Death of American Virtue - Ken Gormley [257]
Jones had told Carpenter-McMillan just before leaving for the deposition, “Suzie, I’m so anxious for this to happen. I’m going to be right there looking at him, and he’s going to have to tell the truth.” The PR consultant remembered wanting to say, “You naive little person. If you think for one minute that lying sleazebag is going to come up and tell the truth, you’re wrong.” In the interest of keeping Jones’s morale up, Carpenter-McMillan instead smiled and told the young woman that she looked great.
At the glittering Skadden Arps offices, the Dallas lawyers hustled Jones past a throng of reporters into a waiting area where Secret Service agents tapped their earpieces, preparing for the arrival of the president. Carpenter-McMillan and Steve Jones were not permitted to enter the deposition room; Susan stayed outside in the cold answering media questions in her short designer skirt. Steve Jones paced the floor of a holding room inside the building, becoming angrier.
Bob Bennett had parked his car and rode over in the presidential limousine with his client. As the limo rolled several blocks to his office, Bennett had no particular reason to worry about today’s deposition. He had run through a dress rehearsal of the questioning with the president multiple times, as recently as that morning. If the Jones lawyers launched into the subject of this new woman his opponents had identified—named Monica Lewinsky—Bennett had an ace up his sleeve: He was carrying an affidavit that would douse that fire.
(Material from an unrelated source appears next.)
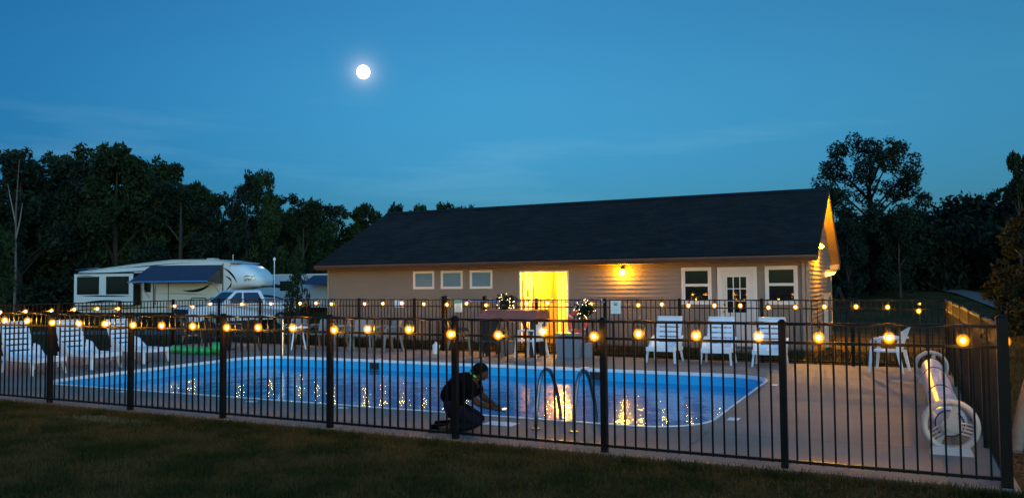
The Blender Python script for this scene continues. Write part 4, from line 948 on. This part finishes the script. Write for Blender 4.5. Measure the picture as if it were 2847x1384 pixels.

President Clinton entered the glass double doors of the Skadden Arps conference room, looking sharp and even luminous. On this day, several observers noted, he appeared exceptionally presidential. Clinton worked the crowd, shaking hands and welcoming Judge Susan Webber Wright, his former law student. Next he moved down the line to greet the lawyers, video crew members, and even the stenographer. The president and his lawyer had already decided that he should not shake hands with Paula Jones—this would appear “phony.” When he reached Jim Fisher, who would be posing the questions, Clinton managed to brush right past him. Neither man extended a hand.
Judge Wright looked out of place in her presiding chair. Rather than a robe, she was wearing a navy blue Austin Reed business suit with pleated skirt. Her law clerk chatted briefly with the videographer to make sure that only two copies of the filmed deposition were created—one for each side. These video-cassettes were to be delivered to Judge Wright as “bailee” and placed in her briefcase for safekeeping at the conclusion of the proceedings. There would be no spare copies made; in that fashion, nothing could be leaked.
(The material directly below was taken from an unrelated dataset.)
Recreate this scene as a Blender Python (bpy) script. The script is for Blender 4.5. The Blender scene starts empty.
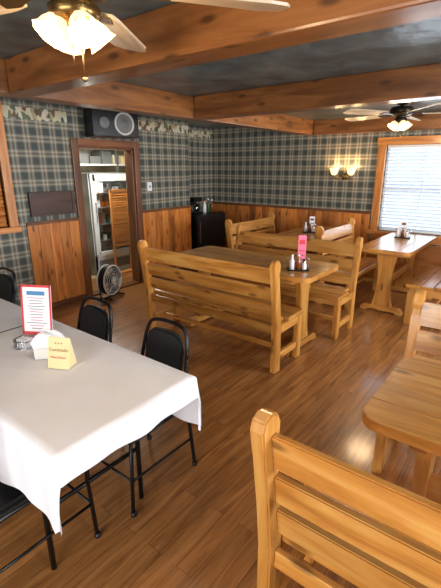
import bpy, bmesh, math, random
from mathutils import Vector, Matrix, Euler
random.seed(7)
scene=bpy.context.scene
D=bpy.data
def srgb(r,g,b):
    f=lambda c:(c/255/12.92 if c/255<=0.04045 else ((c/255+0.055)/1.055)**2.4)
    return (f(r),f(g),f(b),1)
# ---------------- materials ----------------
def new_mat(name):
    m=D.materials.new(name); m.use_nodes=True
    return m,m.node_tree,m.node_tree.nodes['Principled BSDF']
def simple(name,col,rough=0.5,metal=0,emit=None,estr=0,alpha=None,trans=0,noise=0.0,coat=0):
    m,nt,b=new_mat(name)
    b.inputs['Base Color'].default_value=col
    b.inputs['Roughness'].default_value=rough
    b.inputs['Metallic'].default_value=metal
    b.inputs['Coat Weight'].default_value=coat
    if trans: b.inputs['Transmission Weight'].default_value=trans
    if emit:
        b.inputs['Emission Color'].default_value=emit
        b.inputs['Emission Strength'].default_value=estr
    if noise:
        tc=nt.nodes.new('ShaderNodeTexCoord'); n=nt.nodes.new('ShaderNodeTexNoise'); n.inputs['Scale'].default_value=12
        r=nt.nodes.new('ShaderNodeValToRGB')
        c0=[max(0,c*(1-noise)) for c in col[:3]]+[1]; c1=[min(1,c*(1+noise)) for c in col[:3]]+[1]
        r.color_ramp.elements[0].color=c0; r.color_ramp.elements[1].color=c1
        r.color_ramp.elements[0].position=.3; r.color_ramp.elements[1].position=.7
        nt.links.new(tc.outputs['Object'],n.inputs['Vector']); nt.links.new(n.outputs['Fac'],r.inputs['Fac']); nt.links.new(r.outputs['Color'],b.inputs['Base Color'])
    return m
def wood(name,cd,cm,cl,rough=.3,coat=.3,su=1.6,sv=16,knots=True,var=.35):
    m,nt,b=new_mat(name); N=nt.nodes.new; L=nt.links.new
    tc=N('ShaderNodeTexCoord')
    mp=N('ShaderNodeMapping'); mp.inputs['Scale'].default_value=(su,sv,1); L(tc.outputs['UV'],mp.inputs['Vector'])
    n=N('ShaderNodeTexNoise'); n.inputs['Scale'].default_value=1; n.inputs['Detail'].default_value=7; n.inputs['Roughness'].default_value=.6; n.inputs['Distortion'].default_value=.8
    L(mp.outputs[0],n.inputs['Vector'])
    r=N('ShaderNodeValToRGB'); e=r.color_ramp.elements
    e[0].position=.3; e[0].color=cd; e[1].position=.7; e[1].color=cl
    k=e.new(.5); k.color=cm
    L(n.outputs['Fac'],r.inputs['Fac'])
    mp2=N('ShaderNodeMapping'); mp2.inputs['Scale'].default_value=(.21,.43,1); L(tc.outputs['UV'],mp2.inputs['Vector'])
    n2=N('ShaderNodeTexNoise'); n2.inputs['Scale'].default_value=1; n2.inputs['Detail'].default_value=0; L(mp2.outputs[0],n2.inputs['Vector'])
    mr=N('ShaderNodeMapRange'); mr.inputs[1].default_value=.3; mr.inputs[2].default_value=.7; mr.inputs[3].default_value=1-var; mr.inputs[4].default_value=1+var*.5
    L(n2.outputs['Fac'],mr.inputs[0])
    hv=N('ShaderNodeMix'); hv.data_type='RGBA'; hv.blend_type='MULTIPLY'; hv.inputs[0].default_value=1
    L(r.outputs['Color'],hv.inputs[6]); L(mr.outputs[0],hv.inputs[7])
    out=hv.outputs[2]
    if knots:
        mp3=N('ShaderNodeMapping'); mp3.inputs['Scale'].default_value=(2.2,6,1); L(tc.outputs['UV'],mp3.inputs['Vector'])
        v=N('ShaderNodeTexVoronoi'); v.inputs['Scale'].default_value=1; v.voronoi_dimensions='2D'; L(mp3.outputs[0],v.inputs['Vector'])
        kr=N('ShaderNodeMapRange'); kr.inputs[1].default_value=.05; kr.inputs[2].default_value=.13; kr.inputs[3].default_value=.75; kr.inputs[4].default_value=0
        L(v.outputs['Distance'],kr.inputs[0])
        mx=N('ShaderNodeMix'); mx.data_type='RGBA'; L(kr.outputs[0],mx.inputs[0]); L(out,mx.inputs[6]); mx.inputs[7].default_value=[c*.35 for c in cd[:3]]+[1]
        out=mx.outputs[2]
    L(out,b.inputs['Base Color'])
    b.inputs['Roughness'].default_value=rough; b.inputs['Coat Weight'].default_value=coat; b.inputs['Coat Roughness'].default_value=.15
    return m
M_pine=wood('pine_varnished',srgb(166,104,42),srgb(206,142,66),srgb(224,172,96),rough=.3,coat=.4,var=.22)
M_beam=wood('beam_wood',srgb(98,58,28),srgb(140,86,42),srgb(168,110,60),rough=.35,coat=.2,sv=12)
M_wain=wood('wainscot_pine',srgb(150,80,30),srgb(196,118,52),srgb(214,140,70),rough=.35,coat=.25,sv=12,var=.45)
M_trimw=wood('trim_wood',srgb(84,46,24),srgb(114,66,36),srgb(134,82,48),rough=.35,coat=.2,knots=False)
M_wintrim=wood('window_trim_wood',srgb(160,94,42),srgb(204,132,66),srgb(220,150,82),rough=.35,coat=.2,knots=False)
M_dark=wood('dark_wood',srgb(56,34,24),srgb(72,44,32),srgb(86,56,42),rough=.4,coat=.1,knots=False)
M_blade=wood('fan_blade_wood',srgb(150,130,105),srgb(185,165,138),srgb(205,188,162),rough=.4,coat=.1,knots=False,var=.1)
M_black=simple('black_metal',srgb(18,18,19),.35,.3)
M_vinyl=simple('black_vinyl',srgb(22,22,24),.45,noise=.2)
M_cloth=simple('white_linen',srgb(232,232,238),.85,noise=.012)
M_brass=simple('antique_brass',srgb(120,95,55),.3,.9)
M_bronze=simple('dark_bronze',srgb(50,40,32),.35,.7)
M_chrome=simple('chrome',srgb(200,200,205),.15,1)
M_steel=simple('brushed_steel',srgb(180,182,182),.35,.8)
M_white=simple('white_paint',srgb(220,220,215),.5)
M_cream=simple('cream_paint',srgb(196,188,162),.6,noise=.1)
M_grey=simple('grey_metal',srgb(120,122,120),.5,.2)
M_paper=simple('paper_white',srgb(235,235,238),.7)
M_pink=simple('pink_card',srgb(235,110,140),.6)
M_red=simple('red_print',srgb(205,50,60),.6)
M_blue=simple('blue_print',srgb(70,130,175),.6)
M_tan=simple('tan_card',srgb(222,200,150),.6)
M_brownp=simple('brown_print',srgb(110,60,30),.6)
M_glassy=simple('clear_glass',(1,1,1,1),.03,trans=1.0)
M_ketch=simple('red_plastic',srgb(170,30,25),.35)
M_must=simple('amber_bottle',srgb(130,70,20),.2)
M_green=simple('green_bottle',srgb(60,90,60),.2)
M_shade=simple('lit_frosted_shade',srgb(255,225,170),.5,emit=(1,.70,.36,1),estr=1.3)
M_bulb=simple('lit_bulb',(1,.9,.7,1),.4,emit=(1,.8,.5,1),estr=8)
M_cone=simple('speaker_cone',srgb(105,105,102),.6)
M_conew=simple('speaker_ring',srgb(190,188,182),.5)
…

The president took a seat at one end of the table. On the other side of the court reporter sat Jim Fisher, positioned to look directly into the deponent’s eyes. Fisher would recall—in describing a scene that had previously been illegal to discuss, under Judge Wright’s protective order—that the president looked incredibly “buffed and polished.” The Dallas lawyer would add: “I mean, he looked like he’d been groomed for hours before he came in, and I guess that’s how the president probably always looks.”
Fisher expected Clinton to treat him with “contempt.” To his surprise, the president did not seem to “intimidate me or give me the hairy eyeball or do anything to sort of upset me. I didn’t get that sense at all.”